Aleluya, aleluya, aleluya.

Si tú crees, verás la gloria de Dios,
dice el Señor.

Aleluya, aleluya, aleluya.

La muerte de Amán no eliminaba el decreto del rey que establecía el exterminio del pueblo de Israel. Ester debe continuar su intento de convencer al rey. No puede salvarse sola, sin su pueblo. Es una convicción que atraviesa toda la Escritura: Dios ha decidido salvar a los hombres no de uno en uno sino como pueblo. Por eso Ester se ve obligada, por amor, a encontrar una solución. Decide presentarse nuevamente al rey y lo hace hablándole con arte, atenta a no molestarlo, culpando del decreto únicamente a Amán. El rey se convence y le da a ella y a Mardoqueo su sello para que escriban un decreto que no sólo elimine el anterior sino que dé autoridad al pueblo de Israel. El rey concede a los judíos el derecho de reunirse y de defenderse de sus enemigos. Tal decisión hace exultar a todo el pueblo, difundido por todos los rincones del reino de Asuero. La narración incluye también los conflictos que nacen entre los judíos y sus enemigos. La violencia de los judíos se desencadena sobre todo contra los diez hijos de Amán y su estirpe. Ester quiere salvaguardar a su pueblo también para el futuro y deja que los acontecimientos sigan las leyes de una defensa a ultranza en una cultura tosca y violenta. Como mucho hay una especie de atenuación de la violencia cuando se les pide a los judíos que respeten lo establecido en el libro de Josué (6, 17-21): destruir al enemigo pero no apropiarse de ninguna de sus propiedades. En el texto se repite varias veces: "pero no saquearon sus bienes", es decir no debían mezclar intereses personales sino sólo hacer posible la aplicación de la promesa del Señor. No hay que enriquecerse para uno mismo. Lo único necesario es seguir al Señor eliminando los obstáculos a su único verdadero dominio.
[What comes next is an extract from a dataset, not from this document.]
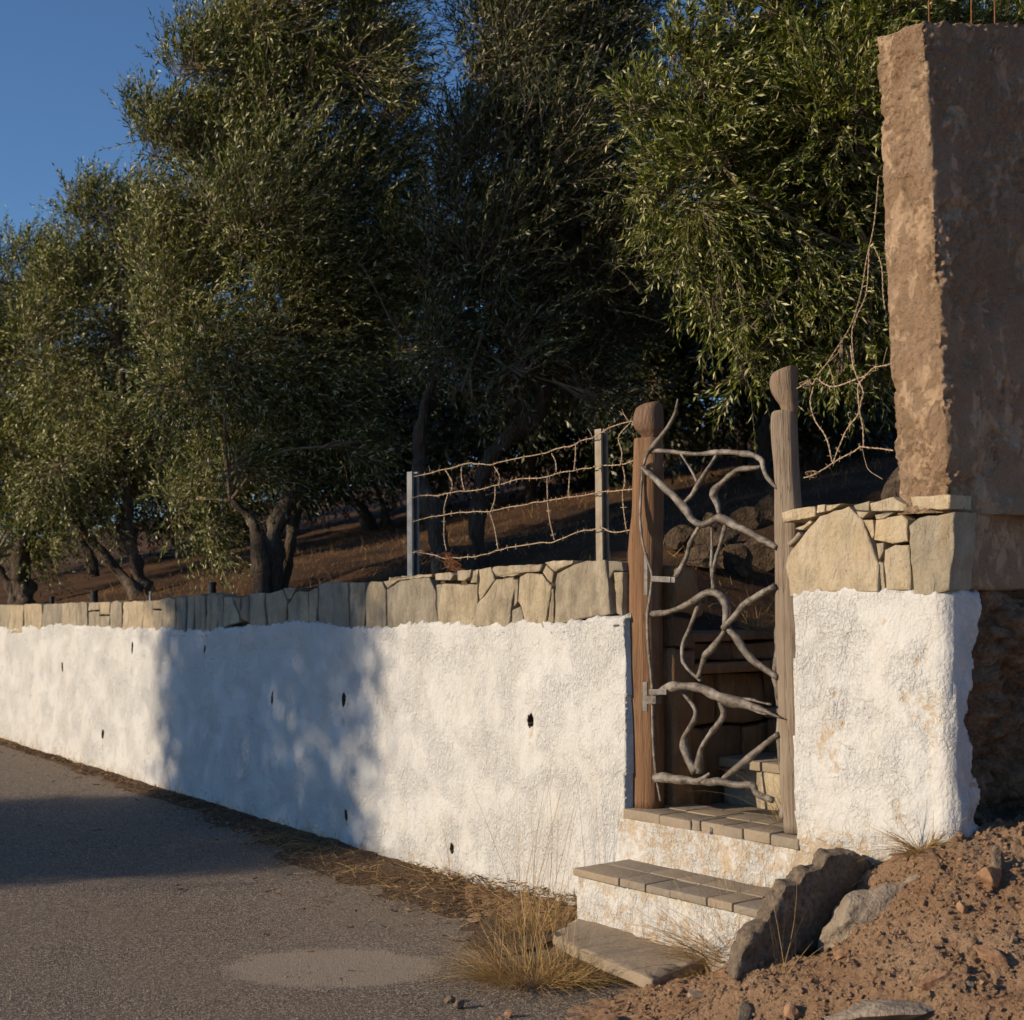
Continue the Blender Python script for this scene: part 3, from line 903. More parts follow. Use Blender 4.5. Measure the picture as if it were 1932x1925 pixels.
RIGHT_STONES = [[(130, 450), (160, 370), (292, 212), (430, 167), (498, 230), (556, 380), (582, 440), (578, 528), (270, 535), (160, 553), (150, 500)],
    [(560, 232), (680, 207), (708, 230), (710, 330), (640, 343), (557, 325)], [(602, 372), (650, 348), (718, 348), (726, 525), (612, 520), (599, 440)],
    [(718, 257), (760, 222), (930, 192), (925, 400), (905, 520), (800, 548), (742, 543), (724, 380)],
    [(115, 197), (165, 180), (273, 167), (278, 213), (122, 243)], [(285, 162), (320, 157), (321, 193), (286, 198)], [(330, 162), (400, 153), (345, 188), (329, 188)],
    [(455, 162), (528, 142), (528, 188), (466, 184)], [(533, 152), (640, 122), (708, 160), (700, 188), (537, 188)], [(180, 272), (252, 233), (260, 242), (212, 278)],
    [(148, 342), (200, 287), (208, 300), (152, 358)], [(500, 232), (545, 230), (553, 300), (545, 318)], [(565, 342), (598, 337), (596, 380), (575, 418)],
    [(577, 427), (596, 432), (604, 520), (586, 523)], [(720, 122), (908, 112), (908, 178), (737, 188)], [(470, 190), (530, 194), (500, 222), (480, 215)], [(560, 208), (640, 196), (600, 225), (565, 228)]]
for i, p in enumerate(RIGHT_STONES):
    stone(p, cF, mat=MAT['stone_gold'], proud=0.016 if i == 0 else 0.010, depth=0.14)
# side of the end stone that turns the corner
zc0, zc1 = PIER_TOP - 0.005, PIER_STONE - 0.02
me = bevel_obj((lambda mb: (mb.add(*box_geo(W(S_CORNER - 0.012, 0.0 - 0.115, zc0), np.array([*(WD * 0.30), 0]), np.array([*(-WN * 0.75), 0]), (0, 0, zc1 - zc0))), mb.mesh('end_block'))[1])(MB()), 0.012)
rough_mesh(me, 0.010, 9, 4, 2)
link('end_block', me, MAT['concrete'], wall)
# pipe rim round the largest weep hole
hs, hz, ra, rb = HOLES[2]
a = np.linspace(0, 2 * math.pi, 25)
ringp = [W(hs + math.cos(t) * ra * 1.22, 0.012, hz + math.sin(t) * rb * 1.12) for t in a]
mb = MB(); mb.add(*tube_geo(np.array(ringp), np.full(25, 0.0035), 6, False)); link('pipe_rim', mb.mesh('pipe_rim'), MAT['plaster'], wall)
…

La oración es el corazón de la vida de la Comunidad de Sant’Egidio, su primera “obra”. Cuando termina el día todas las Comunidades, tanto si son grandes como si son pequeñas, se reúnen alrededor del Señor para escuchar su Palabra y dirigirse a Él en su invocación. Los discípulos no pueden sino estar a los pies de Jesús, como María de Betania, para elegir la “mejor parte” (Lc 10,42) y aprender de Él sus mismos sentimientos (cfr. Flp 2,5).

Siempre que la Comunidad vuelve al Señor, hace suya la súplica del discípulo anónimo: “¡Señor, enséñanos a orar” (Lc 11,1). Y Jesús, maestro de oración, continúa contestando: “Cuando oréis, decid: Abbá, Padre”.

Cuando oramos, aunque lo hagamos dentro de nuestro corazón, nunca estamos aislados ni somos huérfanos, porque somos en todo momento miembros de la familia del Señor. En la oración común se ve claramente, además del misterio de la filiación, el de la fraternidad.

Las Comunidades de Sant'Egidio que hay por el mundo se reúnen en los distintos lugares que destinan a la oración y presentan al Señor las esperanzas y los dolores de los hombres y mujeres “vejados y abatidos” de los que habla el Evangelio (Mt 9,37). En aquella gente de entonces se incluyen los habitantes de las ciudades contemporáneas, los pobres que son marginados de la vida, todos aquellos que esperan que alguien les contrate (cfr. Mt 20).

La oración común recoge el grito, la aspiración, el deseo de paz, de curación, de sentido de la vida y de salvación que hay en los hombres y las mujeres de este mundo. La oración nunca es vacía. Sube incesante al Señor para que el llanto se transforme en alegría, la desesperación en felicidad, la angustia en esperanza y la soledad en comunión. Y para que el Reino de Dios llegue pronto a los hombres.